Sophie Calle

Meet the artist
Exhibition Highlights
Meet Sophie Calle (1953), one of the most intriguing and influential voices in the art world today. A French artist whose career spans five decades, Sophie wears many hats—writer, photographer, and even a bit of a detective. She is famous for following strangers and stepping into their private worlds to explore the big things that connect us all: love, loss, identity, and those messy human emotions like fear and embarrassment.
Sophie Calle is important because she transformed everyday life, intimacy, and personal investigation into a powerful artistic language. Working across photography, text, installation, and performance, she blurs the boundaries between reality and fiction, often involving strangers, surveillance, and her own emotional experiences as raw material.
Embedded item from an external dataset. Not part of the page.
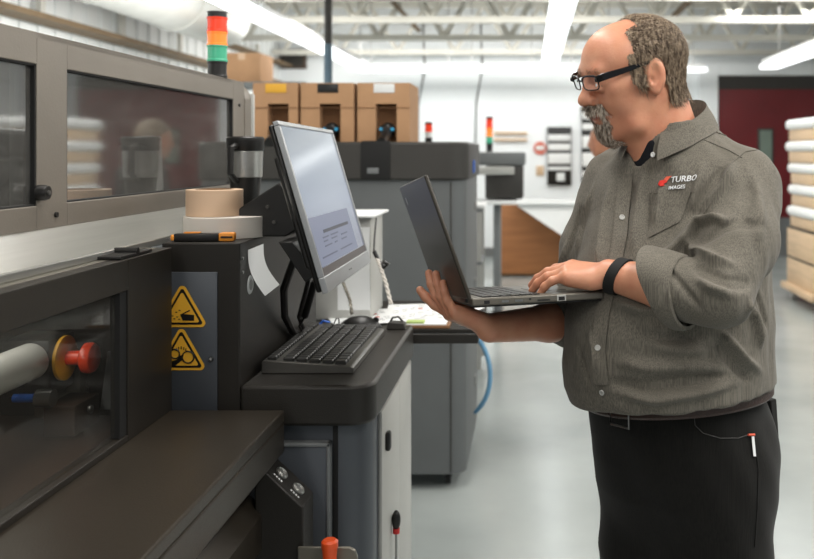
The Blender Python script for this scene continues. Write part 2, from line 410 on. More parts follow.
# bright guide rail and the metal deck in front of the hood
b = MB(); b.prism([(X3-.02, .5, HZ0), (X3+.004, .5, HZ0), (X3+.06, .5, 1.312), (X3+.06, .5, 1.296), (X3-.02, .5, 1.296)], (0, 2.25, 0))
b.build('guide_rail', 'bright_metal', pr, smooth=0, bevel=.002)
b = MB(); b.box((X3+.062, .5, 1.3005), (X3+.072, 1.92, 1.314)).build('rail_edge', 'bright_metal', pr, smooth=0, bevel=.002)
MB().box((-1.5, .5, 1.272), (X1-.031, YE-.002, 1.300)).build('deck', 'table_metal', pr, smooth=0, bevel=.002, label='grey metal deck')
# cabinet with window
b = MB()
frame_x(b, X1-.03, X1, .5, YE, .96, 1.300, [(.62, 1.68, .972, 1.242)])
b.box((-1.49, YE-.03, 0), (X1-.031, YE, 1.270)); b.box((-1.49, .5, 0), (-1.46, YE-.03, 1.270))
b.build('cabinet', 'dark_paint', pr, smooth=0, bevel=.0015, label='dark grey lower cabinet')
MB().box((X1-.020, 1.652, .973), (X1-.003, 1.679, 1.241)).build('window_jamb', 'matte_black', pr)
MB().box((X1-.018, .62, .973), (X1-.012, 1.651, 1.241)).build('window_pane', 'pane_low', pr)
MB().box((-1.20, .52, .95), (-1.18, YE-.03, 1.27)).build('inner_panel', 'inner_brown', pr)
MB().box((-1.46, .5, .93), (X1-.03, YE-.03, .958)).build('inner_floor', 'inner_brown', pr)
MB().cyl((-.935, .8, 1.108), (-.935, 1.685, 1.108), .034, n=36).build('feed_roller', 'light_grey', pr)
b = MB(); b.box((-1.0, 1.70, 1.035), (-.908, 1.80, 1.145), .008); es = b.build('stop_box', 'black', pr)
MB().lathe([(.0, 0), (.043, 0), (.043, .006), (.036, .009), (0, .009)], c=(-.907, 1.75, 1.10), axis='X', n=36).build('yellow_ring', 'yellow', es)
MB().lathe([(.014, 0), (.014, .028), (.020, .030), (.029, .036), (.030, .046), (.027, .053), (.018, .057), (0, .058)], c=(-.90, 1.75, 1.10), axis='X', n=36).build('emergency_button', 'estop_red', es, label='orange-red mushroom stop button')
b = MB().box((-.96, 1.74, .985), (-.90, 1.84, 1.02), .003).box((-.93, 1.80, 1.0), (-.90, 1.83, 1.10), .003); b.build('bracket', 'table_metal', pr)
b = MB().box((-.92, 1.70, .962), (-.86, 1.80, 1.02), .003); b.build('clamp_block', 'inner_brown', pr)
MB().cyl((-.858, 1.75, 1.0), (-.852, 1.75, 1.0), .008, n=14).build('screw', 'steel', pr)
b = MB().cyl((-.93, 1.70, 1.035), (-.90, 1.70, 1.035), .017, n=20); b.build('hose_fitting', 'steel', pr)
MB().cyl((-.975, 1.70, 1.035), (-.931, 1.70, 1.035), .008, n=14).build('blue_hose', 'blue', pr)
b = MB(); b.prism([(-.86, 1.80, .985), (-.845, 1.80, 1.10), (-.80, 1.80, 1.10), (-.80, 1.80, .985)], (0, .006, 0)); b.build('guard_plate', 'mid_grey', pr)
l_ = area('press_inside_fill', (-.95, 1.2, 1.262), (0, 0, 0), .08, 1.0, 1.3)  # small fill light added to brighten the cabinet interior
# ledge
b = MB(); b.box((X1-.05, .45, .935), (X2, YE, .960)); b.box((X2-.02, .45, .872), (X2, YE, .935)); b.box((X1-.0, YE-.02, .872), (X2-.02, YE, .935))
b.build('ledge', 'ledge_paint', pr, smooth=0, bevel=.004, label='dark brown-grey projecting ledge')
MB().box((X1-.70, .5, 0), (-.575, YE-.04, .932)).build('base_cabinet', 'black_paint', pr, smooth=0)
b = MB(); b.prism([(-.575, .5, .80), (-.54, .5, .77), (-.54, .5, .70), (-.575, .5, .70)], (0, 1.34, 0)); b.build('drip_rail', 'ledge_paint', pr)
# black clip lying on the deck
c = thing('cable_clip', (-.77, 1.72, 1.30), 'small black plastic clip lying on the metal deck', 'clip')
b = MB(); b.box((-.80, 1.66, 1.3005), (-.755, 1.80, 1.307), .002); b.build('clip_bar', 'black', c)
MB().cyl((-.80, 1.735, 1.309), (-.755, 1.735, 1.309), .007, n=14).build('clip_hinge', 'black', c)
# ================================================================== stack light
def stack_light(base, r, hs, label, mats=('black','green_lamp','orange_lamp','red_lamp','black')):
    t = thing('stack_light', base, label, 'signal light'); z = base[2]
    names = ['lamp_base', 'green_lens', 'orange_lens', 'red_lens', 'cap']
    for i, (h, m) in enumerate(zip(hs, mats)):
        rr = r*(.97 if i in (0, 4) else 1)
        MB().lathe([(rr, 0), (rr*1.0, h*.12), (rr*.93, h*.16), (rr*.93, h*.86), (rr, h*.9), (rr, h-.0005)], c=(base[0], base[1], z), n=28).build(names[i], m, t)
        z += h
stack_light((-.893, 2.57, HZ1), .029, (.046, .046, .038, .042, .016), 'stack light with red, orange and green lenses on the press hood')
# ================================================================== control station: tower, counter, base
cs = thing('control_station', (-.6, 2.2, 0), 'dark control tower with black-topped grey counter beside the press', 'machine')
TX = -.622; TY0, TY1 = 1.93, 2.62; TZ = 1.305
b = MB().box((-.79, TY0, 0), (TX, TY1, TZ)); tower = b.build('tower', 'black_paint', cs, smooth=0, bevel=.003, label='black steel tower')
b = MB().box((-.787, TY0-.006, .93), (-.669, TY0-.0005, 1.243), .002)
pan = b.build('door_panel', 'slate', cs, label='grey door panel')
MB().lathe([(0, -.008), (.004, -.007), (.005, 0), (.006, .0)], c=(-.682, TY0-.006, 1.057), axis='Y', n=16).build('lock', 'steel', pan)
# warning signs: yellow triangle, black border, pictogram, on the door panel
def tri(b, c, s, y, th, r=.0):
    h = s*.87; cx, cz = c
    pts = [(cx-s/2, cz-h/3), (cx+s/2, cz-h/3), (cx, cz+2*h/3)]
    out = []
    for i in range(3):
        p = Vector(pts[i]); q = Vector(pts[i-1]); n = Vector(pts[(i+1)%3])
        a = (q-p).normalized(); d = (n-p).normalized(); rad = r
        c0 = p + (a+d).normalized()*rad*2; 
        a0 = p + a*rad*1.732; a1 = p + d*rad*1.732
        for k in range(6):
            t = k/5; v = (a0.lerp(a1, t)-c0).normalized()*rad + c0; out.append((v.x, y, v.y))
    b.prism(out, (0, -th, 0))
def sign(c, kind, label):
    y = TY0-.0065
    b = MB(); tri(b, c, .112, y, .0006, .009); o = b.build('warning_sign', 'warn_yellow', pan, smooth=0, label=label)
    b = MB(); tri(b, c, .092, y-.0008, .0004, .004); k = b.build('sign_border', 'black', o, smooth=0)
    b = MB(); tri(b, c, .076, y-.0014, .0004, .003); b.build('sign_field', 'warn_yellow', o, smooth=0)
    b = MB(); yy = y-.0022; cx, cz = c
    if kind == 0:      # hand with sparks
        b.prism([(cx+.002, yy, cz-.018), (cx+.026, yy, cz-.018), (cx+.026, yy, cz-.006), (cx+.004, yy, cz-.004), (cx+.018, yy, cz+.003), (cx+.016, yy, cz+.005), (cx-.004, yy, cz-.005)], (0, -.0004, 0))
        for (dx, dz) in ((-.010, -.010), (-.016, -.014), (-.012, 0), (-.005, .004), (-.020, -.008), (-.006, -.015)):
            b.box((cx+dx-.002, yy-.0004, cz+dz-.001), (cx+dx+.002, yy, cz+dz+.001))
    else:              # two rollers and a hand
        for (dx, dz, r) in ((.015, -.004, .0125), (-.013, .003, .010)):
            ring = [(cx+dx+math.cos(a)*r, yy, cz+dz+math.sin(a)*r) for a in [2*PI*k/20 for k in range(20)]]
            b.tube(ring, .0016, 6, True)
        b.prism([(cx-.030, yy, cz-.022), (cx-.012, yy, cz-.022), (cx+.003, yy, cz-.010), (cx+.006, yy, cz+.002), (cx-.002, yy, cz-.001), (cx-.010, yy, cz-.010), (cx-.028, yy, cz-.014)], (0, -.0004, 0))
        for k in range(5):
            a = PI*.2+k*.45; b.box((cx+math.cos(a)*.013-.001, yy-.0004, cz+.006+math.sin(a)*.010-.003), (cx+math.cos(a)*.013+.001, yy, cz+.006+math.sin(a)*.010+.003))
    b.build('pictogram', 'black', o, smooth=0)
sign((-.743, 1.158), 0, 'yellow triangle warning of sparks on a hand')
sign((-.745, 1.066), 1, 'yellow triangle warning of rollers catching a hand')
# oval badge on the tower side
b = MB().lathe([(.0, .002), (.0185, .002), (.021, 0), (.021, -.001)], c=(TX, 2.0, 1.205), axis='X', n=32)
bd = b.build('badge', 'paper', tower); MB().lathe([(.0, .0006), (.012, .0006), (.012, 0)], c=(TX+.002, 2.0, 1.205), axis='X', n=24).build('badge_mark', 'steel', bd)
for q in (1.255, 1.285): MB().cyl((TX-.001, 1.945, q-.015), (TX+.003, 1.945, q-.015), .0035, n=10).build('rivet', 'steel', tower)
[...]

Her work has been deeply influential in contemporary conceptual art, especially in how storytelling, identity, and vulnerability can function as rigorous artistic methods.
Her work is a fascinating mix of photography and personal storytelling. While her photos might look like straightforward evidence, the texts she pairs with them are anything but. They are heartfelt, funny, and deeply moving, often blurring the lines between what is real and what is imagined. Sophie loves to play with this tension between our public faces and our private lives, creating suspenseful scenarios that get right "under the skin" of her subjects.
This exhibition brings together Sophie’s newest creations alongside some of her most iconic older series. You’ll have the chance to experience "The Blind" (1986), a powerful project where she asked people born without sight to describe their personal vision of beauty. It’s a work that continues to spark conversation and debate today, much like Sophie herself.